Se cumple sólo un año de aquel gran ataque de nervios que sumió al país en el miedo a un contagio del ébola. Sólo un año. Doce meses. En ese tiempo pasamos de la certidumbre de que aquí se iba a producir una epidemia masiva, que nos convertiría en una especie de Apocalipsis zombie, al absoluto desinterés. Del pánico irracional al pasotismo vital. Aquellos días que vivimos peligrosamente acabaron con el sacrificio de un perro, única víctima mortal de la insensatez colectiva de este país histriónico. La gente sigue muriendo de ébola de forma cotidiana en varios países africanos, pero ya no sale en los telediarios. La muerte lejana de esos seres anónimos yace, como los huesos del olvidado can, en la oscuridad de los telediarios. Ya no es visible. Ya no existe. Es un árbol que cae en el bosque sin que nadie escuche el ruido.

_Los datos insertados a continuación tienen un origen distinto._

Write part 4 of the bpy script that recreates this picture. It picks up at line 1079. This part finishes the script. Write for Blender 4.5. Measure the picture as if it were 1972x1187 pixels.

Allá abajo, en las profundidades, están también los restos del Oleg Naydenov, aquel pesquero ruso que hizo correr ríos de fuel por las aguas de Canarias y de tinta por los periódicos insulares. Durante algunos días el pesquero incendiado en el Puerto de la Luz protagonizó un escándalo de proporciones bíblicas. Se habló de responsabilidades jurídicas por el hundimiento, de contaminación de nuestras costas, de inseguridad en los puertos... Hoy solo queda la chatarra del pecio en el fondo del mar, matarile.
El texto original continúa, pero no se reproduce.